We found in the prayer of Psalm 25: “Let none that wait on thee be ashamed”(v. 3). The very prayer shows how we fear that it might be true. Let us listen to God’s answer, until every fear is banished, and we send back to heaven the words God speaks, Yes, Lord, we believe what You say: “All they who wait for Me will not be ashamed.” “Blessed are all they that wait for him.”
The context of each of these two passages points us to times when God’s church was in great straits, and to human eyes there were no possibilities of deliverance. But, God interposes with His word of promise, and pledges His almighty power for the deliverance of His people. And it is as the God who has Himself undertaken the work of their redemption that He invites them to wait on Him, and assures them that disappointment is impossible.
We, too, are living in days in which there is much in the state of the church, with its profession and its formalism, that is indescribably sad. Amid all we praise God for, there is, alas, much to mourn over! Were it not for God’s promises, we might well despair. But, in His promises the living God has given and bound Himself to us. He calls us to wait on Him. He assures us we will not be put to shame. Oh, that our hearts might learn to wait before Him, until He Himself reveals to us what His promises mean. In the promises, He reveals Himself in His hidden glory! We will be irresistibly drawn to wait on Him alone. May God increase the company of those who say: “Our soul waiteth for the LORD: he is our help and our shield” (Ps. 33:20).

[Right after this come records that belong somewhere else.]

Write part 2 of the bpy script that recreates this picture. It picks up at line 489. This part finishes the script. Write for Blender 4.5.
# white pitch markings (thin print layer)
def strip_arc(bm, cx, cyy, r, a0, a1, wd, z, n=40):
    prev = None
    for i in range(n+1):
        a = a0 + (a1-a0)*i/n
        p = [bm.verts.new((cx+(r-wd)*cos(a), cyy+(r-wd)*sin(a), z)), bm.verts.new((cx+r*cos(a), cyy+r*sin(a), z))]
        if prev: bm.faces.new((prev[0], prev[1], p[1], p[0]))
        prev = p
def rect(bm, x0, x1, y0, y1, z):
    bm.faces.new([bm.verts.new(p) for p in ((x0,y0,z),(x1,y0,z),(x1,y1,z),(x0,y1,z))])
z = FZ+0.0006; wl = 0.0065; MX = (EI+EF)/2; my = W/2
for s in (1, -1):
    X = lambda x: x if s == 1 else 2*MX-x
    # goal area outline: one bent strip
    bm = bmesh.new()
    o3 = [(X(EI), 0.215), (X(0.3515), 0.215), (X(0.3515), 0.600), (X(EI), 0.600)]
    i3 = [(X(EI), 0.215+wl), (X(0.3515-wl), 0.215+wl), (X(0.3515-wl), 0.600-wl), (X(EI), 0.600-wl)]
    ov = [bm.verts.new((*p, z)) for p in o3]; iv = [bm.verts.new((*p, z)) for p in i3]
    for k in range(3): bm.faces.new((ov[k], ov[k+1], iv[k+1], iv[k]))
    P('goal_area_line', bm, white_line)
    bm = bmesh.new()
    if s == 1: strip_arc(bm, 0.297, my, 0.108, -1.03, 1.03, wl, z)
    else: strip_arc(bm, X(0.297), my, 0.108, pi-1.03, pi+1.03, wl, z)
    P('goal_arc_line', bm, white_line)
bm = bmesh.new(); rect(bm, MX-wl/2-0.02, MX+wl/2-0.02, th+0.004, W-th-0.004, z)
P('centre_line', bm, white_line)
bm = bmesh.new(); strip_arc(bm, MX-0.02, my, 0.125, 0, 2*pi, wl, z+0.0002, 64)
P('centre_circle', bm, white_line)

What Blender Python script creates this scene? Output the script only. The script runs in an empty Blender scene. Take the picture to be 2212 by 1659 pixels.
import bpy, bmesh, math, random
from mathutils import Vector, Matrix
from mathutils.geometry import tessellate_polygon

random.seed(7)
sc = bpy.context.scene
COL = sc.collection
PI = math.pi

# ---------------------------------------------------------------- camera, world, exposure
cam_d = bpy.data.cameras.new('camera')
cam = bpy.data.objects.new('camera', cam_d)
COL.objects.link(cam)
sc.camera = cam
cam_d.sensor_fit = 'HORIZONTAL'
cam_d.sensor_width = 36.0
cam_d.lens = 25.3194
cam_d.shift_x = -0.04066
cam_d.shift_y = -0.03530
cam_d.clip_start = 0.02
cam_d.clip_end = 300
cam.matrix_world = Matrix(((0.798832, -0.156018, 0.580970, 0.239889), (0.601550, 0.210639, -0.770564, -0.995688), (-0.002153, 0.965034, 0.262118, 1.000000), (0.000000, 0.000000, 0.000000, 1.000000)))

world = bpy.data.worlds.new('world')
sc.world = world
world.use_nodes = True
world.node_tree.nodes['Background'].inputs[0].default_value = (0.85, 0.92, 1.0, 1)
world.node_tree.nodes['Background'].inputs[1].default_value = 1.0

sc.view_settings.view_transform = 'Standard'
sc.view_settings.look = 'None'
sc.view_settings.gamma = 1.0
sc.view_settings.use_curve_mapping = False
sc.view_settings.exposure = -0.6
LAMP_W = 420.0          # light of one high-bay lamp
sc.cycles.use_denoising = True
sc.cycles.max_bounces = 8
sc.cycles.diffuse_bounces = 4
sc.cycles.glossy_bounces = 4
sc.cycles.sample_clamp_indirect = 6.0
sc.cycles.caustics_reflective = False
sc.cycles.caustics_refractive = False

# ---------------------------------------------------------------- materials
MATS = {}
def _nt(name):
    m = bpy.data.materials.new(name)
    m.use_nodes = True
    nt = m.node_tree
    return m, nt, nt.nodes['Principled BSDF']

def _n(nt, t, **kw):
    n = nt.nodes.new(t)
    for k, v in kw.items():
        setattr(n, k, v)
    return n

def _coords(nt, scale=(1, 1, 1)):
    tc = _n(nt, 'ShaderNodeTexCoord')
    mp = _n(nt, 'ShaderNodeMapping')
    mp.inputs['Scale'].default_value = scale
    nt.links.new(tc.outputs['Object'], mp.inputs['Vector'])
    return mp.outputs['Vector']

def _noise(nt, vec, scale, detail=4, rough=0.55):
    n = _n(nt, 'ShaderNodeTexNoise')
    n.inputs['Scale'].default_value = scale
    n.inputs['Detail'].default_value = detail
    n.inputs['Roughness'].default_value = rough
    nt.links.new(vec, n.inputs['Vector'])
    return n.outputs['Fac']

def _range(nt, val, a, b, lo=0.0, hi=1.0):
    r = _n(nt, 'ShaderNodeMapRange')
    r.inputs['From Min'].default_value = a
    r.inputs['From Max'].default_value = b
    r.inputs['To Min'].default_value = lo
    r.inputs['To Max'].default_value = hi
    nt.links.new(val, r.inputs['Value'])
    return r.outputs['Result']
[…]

This waiting upon God on behalf of His church and people will depend greatly upon the place that waiting on Him has taken in our personal life. The mind may often have beautiful visions of what God has promised to do, and the lips may speak of them in stirring words, but these are not really the measure of our faith or power. No, it is what we really know of God in our personal experience, conquering the enemies within, reigning and ruling, revealing Himself in His holiness and power in our innermost being. It is this that will be the real measure of the spiritual blessing we expect from Him, and bring to our fellow men.
It is as we know how blessed the waiting on God has become to our own souls, that we will confidently hope in the blessing to come on the church around us. The keyword of all our expectations will be, He has said: “All they who wait on Me will not be ashamed.” From what He has done in us, we will trust Him to do mighty things around us. “Blessed are all they that wait for him.” Yes, blessed even now in the waiting. The promised blessings for ourselves, or for others, may tarry. The unutterable blessedness of knowing and having Him who has promised—the divine Blesser, the living Fountain of the coming blessings—is even now ours. Do let this truth acquire full possession of your souls, that waiting on God is itself the highest privilege of man, the highest blessedness of His redeemed child.
Even as the sunshine enters with its light and warmth, with its beauty and blessing, into every little blade of grass that rises upward out of the cold earth, so the everlasting God meets, in the greatness and the tenderness of His love, each waiting child, to shine in his heart “the light of the knowledge of the glory of God in the face of Jesus Christ” (2 Cor. 4:6). Read these words again, until your heart learns to know what God waits to do to you. Who can measure the difference between the great sun and that little blade of grass? And yet, the grass has all of the sun it can need or hold.
Do believe that in waiting on God, His greatness and your littleness suit and meet each other most wonderfully. Just bow in emptiness and poverty and utter weakness, in humility and meekness, and surrender to His will before His great glory, and be still. As you wait on Him, God draws near. He will reveal Himself’ as the God who will mightily fulfill His every promise. And, let your heart continually take up the song: “Blessed are all they that wait for him.”